>> START GIVEN INFORMATION
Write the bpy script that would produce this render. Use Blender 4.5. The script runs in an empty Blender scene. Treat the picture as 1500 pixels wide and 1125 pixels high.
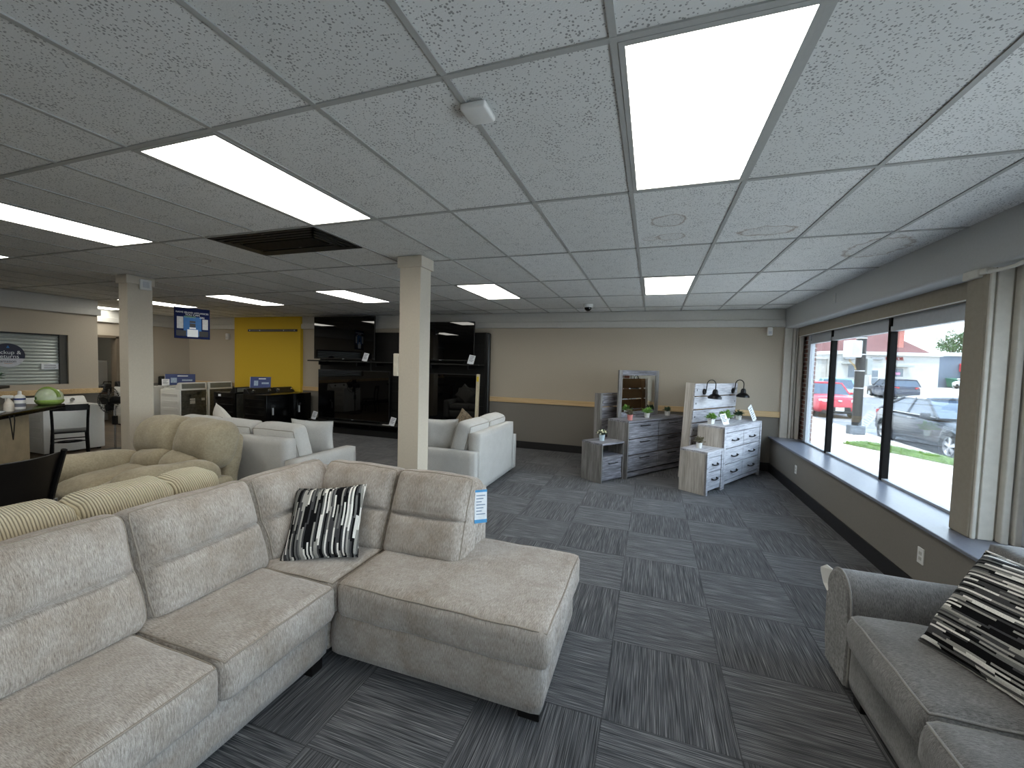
import bpy, bmesh, math, random
from mathutils import Vector, Matrix, noise
random.seed(7)
SC = bpy.context.scene
COL = SC.collection
PI = math.pi
R = math.radians

# ------------------------------------------------------------------ camera
FPX, YAW, PITCH, ROLL, CZ = 600.47, -0.32802, -0.046418, 0.026792, 1.71
fw = Vector((math.sin(YAW), math.cos(YAW), 0)); ri = Vector((math.cos(YAW), -math.sin(YAW), 0)); up = Vector((0, 0, 1))
D_ = math.cos(PITCH)*fw + math.sin(PITCH)*up
U0 = math.cos(PITCH)*up - math.sin(PITCH)*fw
R_ = math.cos(ROLL)*ri + math.sin(ROLL)*U0
U_ = math.cos(ROLL)*U0 - math.sin(ROLL)*ri
cd = bpy.data.cameras.new('camera'); cam = bpy.data.objects.new('camera', cd); COL.objects.link(cam)
cd.sensor_width = 36; cd.lens = 36*FPX/1500; cd.clip_start = 0.05; cd.clip_end = 500
cam.matrix_world = Matrix(((R_.x, U_.x, -D_.x, 0), (R_.y, U_.y, -D_.y, 0), (R_.z, U_.z, -D_.z, CZ), (0, 0, 0, 1)))
SC.camera = cam

# ------------------------------------------------------------------ light, world, exposure
SC.view_settings.view_transform = 'Standard'; SC.view_settings.look = 'None'
SC.view_settings.gamma = 1; SC.view_settings.use_curve_mapping = False
SC.view_settings.exposure = 1.3
PANEL = 3.7
W = bpy.data.worlds.new('world'); SC.world = W; W.use_nodes = True
wn = W.node_tree.nodes; wl = W.node_tree.links
bg = wn['Background']; bg.inputs['Strength'].default_value = 3.2
tc = wn.new('ShaderNodeTexCoord'); sx = wn.new('ShaderNodeSeparateXYZ'); rp = wn.new('ShaderNodeValToRGB')
wl.new(tc.outputs['Generated'], sx.inputs[0]); wl.new(sx.outputs['Z'], rp.inputs[0]); wl.new(rp.outputs[0], bg.inputs['Color'])
rp.color_ramp.elements[0].position = 0.0; rp.color_ramp.elements[0].color = (0.84, 0.92, 1, 1)
rp.color_ramp.elements[1].position = 0.7; rp.color_ramp.elements[1].color = (0.55, 0.74, 1, 1)
sd = bpy.data.lights.new('sun', 'SUN'); sd.energy = 4.8; sd.angle = R(2); sd.color = (1, 0.96, 0.9)
sun = bpy.data.objects.new('sun', sd); COL.objects.link(sun); sun.location = (-10, -10, 25)
sun.rotation_euler = Vector((0.22, 0.34, -0.91)).to_track_quat('-Z', 'Y').to_euler()

# ------------------------------------------------------------------ colour + materials
def lin(c):
    f = lambda v: v/12.92 if v <= 0.04045 else ((v+0.055)/1.055)**2.4
    return tuple(f(v/255) for v in c) + (1,)
class NT:
    def __init__(s, m):
        m.use_nodes = True; s.t = m.node_tree; s.n = s.t.nodes; s.l = s.t.links
        s.b = s.n['Principled BSDF']; s.c = s.n.new('ShaderNodeTexCoord').outputs['Object']
    def node(s, typ, **k):
        n = s.n.new('ShaderNode'+typ)
        for a, v in k.items(): setattr(n, a, v)
        return n
    def put(s, sock, v):
        if isinstance(v, bpy.types.NodeSocket): s.l.new(v, sock)
        else: sock.default_value = v
    def math(s, op, a, b=0.0, c=None):
        n = s.node('Math', operation=op); s.put(n.inputs[0], a); s.put(n.inputs[1], b)
        if c is not None: s.put(n.inputs[2], c)
        return n.outputs[0]
    def vmath(s, op, a, b):
        n = s.node('VectorMath', operation=op); s.put(n.inputs[0], a); s.put(n.inputs[1], b); return n.outputs[0]
    def noise(s, scale, detail=3, rough=.55, vec=None, k=(1, 1, 1)):
        n = s.node('TexNoise'); n.inputs['Scale'].default_value = scale; n.inputs['Detail'].default_value = detail
        n.inputs['Roughness'].default_value = rough
        s.l.new(s.vmath('MULTIPLY', vec or s.c, k), n.inputs['Vector']); return n.outputs['Fac']
    def ramp(s, fac, stops, interp='LINEAR'):
        n = s.node('ValToRGB'); e = n.color_ramp.elements; n.color_ramp.interpolation = interp
        while len(e) < len(stops): e.new(.5)
        for q, (p, c) in zip(e, stops): q.position = p; q.color = c
        s.put(n.inputs[0], fac); return n.outputs[0]
    def mix(s, fac, a, b, mode='MIX'):
        n = s.node('Mix', data_type='RGBA', blend_type=mode); s.put(n.inputs[0], fac); s.put(n.inputs[6], a); s.put(n.inputs[7], b); return n.outputs[2]
    def sep(s, v=None):
        n = s.node('SeparateXYZ'); s.l.new(v or s.c, n.inputs[0]); return n.outputs
    def comb(s, x, y, z):
        n = s.node('CombineXYZ'); s.put(n.inputs[0], x); s.put(n.inputs[1], y); s.put(n.inputs[2], z); return n.outputs[0]
    def white(s, v):
        n = s.node('TexWhiteNoise', noise_dimensions='3D'); s.l.new(v, n.inputs['Vector']); return n.outputs['Value']
    def bump(s, h, dist=.002, strength=.5):
        n = s.node('Bump'); n.inputs['Strength'].default_value = strength; n.inputs['Distance'].default_value = dist
        s.put(n.inputs['Height'], h); s.l.new(n.outputs[0], s.b.inputs['Normal'])
    def col(s, v): s.put(s.b.inputs['Base Color'], v)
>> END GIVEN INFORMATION
> _WHAT TO DO_:
Print each line of the material above exactly, with the pictures removed from your copy.

> _RESPONSE_:
Write the bpy script that would produce this render. Use Blender 4.5. The script runs in an empty Blender scene. Treat the picture as 1500 pixels wide and 1125 pixels high.
import bpy, bmesh, math, random
from mathutils import Vector, Matrix, noise
random.seed(7)
SC = bpy.context.scene
COL = SC.collection
PI = math.pi
R = math.radians

# ------------------------------------------------------------------ camera
FPX, YAW, PITCH, ROLL, CZ = 600.47, -0.32802, -0.046418, 0.026792, 1.71
fw = Vector((math.sin(YAW), math.cos(YAW), 0)); ri = Vector((math.cos(YAW), -math.sin(YAW), 0)); up = Vector((0, 0, 1))
D_ = math.cos(PITCH)*fw + math.sin(PITCH)*up
U0 = math.cos(PITCH)*up - math.sin(PITCH)*fw
R_ = math.cos(ROLL)*ri + math.sin(ROLL)*U0
U_ = math.cos(ROLL)*U0 - math.sin(ROLL)*ri
cd = bpy.data.cameras.new('camera'); cam = bpy.data.objects.new('camera', cd); COL.objects.link(cam)
cd.sensor_width = 36; cd.lens = 36*FPX/1500; cd.clip_start = 0.05; cd.clip_end = 500
cam.matrix_world = Matrix(((R_.x, U_.x, -D_.x, 0), (R_.y, U_.y, -D_.y, 0), (R_.z, U_.z, -D_.z, CZ), (0, 0, 0, 1)))
SC.camera = cam

# ------------------------------------------------------------------ light, world, exposure
SC.view_settings.view_transform = 'Standard'; SC.view_settings.look = 'None'
SC.view_settings.gamma = 1; SC.view_settings.use_curve_mapping = False
SC.view_settings.exposure = 1.3
PANEL = 3.7
W = bpy.data.worlds.new('world'); SC.world = W; W.use_nodes = True
wn = W.node_tree.nodes; wl = W.node_tree.links
bg = wn['Background']; bg.inputs['Strength'].default_value = 3.2
tc = wn.new('ShaderNodeTexCoord'); sx = wn.new('ShaderNodeSeparateXYZ'); rp = wn.new('ShaderNodeValToRGB')
wl.new(tc.outputs['Generated'], sx.inputs[0]); wl.new(sx.outputs['Z'], rp.inputs[0]); wl.new(rp.outputs[0], bg.inputs['Color'])
rp.color_ramp.elements[0].position = 0.0; rp.color_ramp.elements[0].color = (0.84, 0.92, 1, 1)
rp.color_ramp.elements[1].position = 0.7; rp.color_ramp.elements[1].color = (0.55, 0.74, 1, 1)
sd = bpy.data.lights.new('sun', 'SUN'); sd.energy = 4.8; sd.angle = R(2); sd.color = (1, 0.96, 0.9)
sun = bpy.data.objects.new('sun', sd); COL.objects.link(sun); sun.location = (-10, -10, 25)
sun.rotation_euler = Vector((0.22, 0.34, -0.91)).to_track_quat('-Z', 'Y').to_euler()

# ------------------------------------------------------------------ colour + materials
def lin(c):
    f = lambda v: v/12.92 if v <= 0.04045 else ((v+0.055)/1.055)**2.4
    return tuple(f(v/255) for v in c) + (1,)
class NT:
    def __init__(s, m):
        m.use_nodes = True; s.t = m.node_tree; s.n = s.t.nodes; s.l = s.t.links
        s.b = s.n['Principled BSDF']; s.c = s.n.new('ShaderNodeTexCoord').outputs['Object']
    def node(s, typ, **k):
        n = s.n.new('ShaderNode'+typ)
        for a, v in k.items(): setattr(n, a, v)
        return n
    def put(s, sock, v):
        if isinstance(v, bpy.types.NodeSocket): s.l.new(v, sock)
        else: sock.default_value = v
    def math(s, op, a, b=0.0, c=None):
        n = s.node('Math', operation=op); s.put(n.inputs[0], a); s.put(n.inputs[1], b)
        if c is not None: s.put(n.inputs[2], c)
        return n.outputs[0]
    def vmath(s, op, a, b):
        n = s.node('VectorMath', operation=op); s.put(n.inputs[0], a); s.put(n.inputs[1], b); return n.outputs[0]
    def noise(s, scale, detail=3, rough=.55, vec=None, k=(1, 1, 1)):
        n = s.node('TexNoise'); n.inputs['Scale'].default_value = scale; n.inputs['Detail'].default_value = detail
        n.inputs['Roughness'].default_value = rough
        s.l.new(s.vmath('MULTIPLY', vec or s.c, k), n.inputs['Vector']); return n.outputs['Fac']
    def ramp(s, fac, stops, interp='LINEAR'):
        n = s.node('ValToRGB'); e = n.color_ramp.elements; n.color_ramp.interpolation = interp
        while len(e) < len(stops): e.new(.5)
        for q, (p, c) in zip(e, stops): q.position = p; q.color = c
        s.put(n.inputs[0], fac); return n.outputs[0]
    def mix(s, fac, a, b, mode='MIX'):
        n = s.node('Mix', data_type='RGBA', blend_type=mode); s.put(n.inputs[0], fac); s.put(n.inputs[6], a); s.put(n.inputs[7], b); return n.outputs[2]
    def sep(s, v=None):
        n = s.node('SeparateXYZ'); s.l.new(v or s.c, n.inputs[0]); return n.outputs
    def comb(s, x, y, z):
        n = s.node('CombineXYZ'); s.put(n.inputs[0], x); s.put(n.inputs[1], y); s.put(n.inputs[2], z); return n.outputs[0]
    def white(s, v):
        n = s.node('TexWhiteNoise', noise_dimensions='3D'); s.l.new(v, n.inputs['Vector']); return n.outputs['Value']
    def bump(s, h, dist=.002, strength=.5):
        n = s.node('Bump'); n.inputs['Strength'].default_value = strength; n.inputs['Distance'].default_value = dist
        s.put(n.inputs['Height'], h); s.l.new(n.outputs[0], s.b.inputs['Normal'])
    def col(s, v): s.put(s.b.inputs['Base Color'], v)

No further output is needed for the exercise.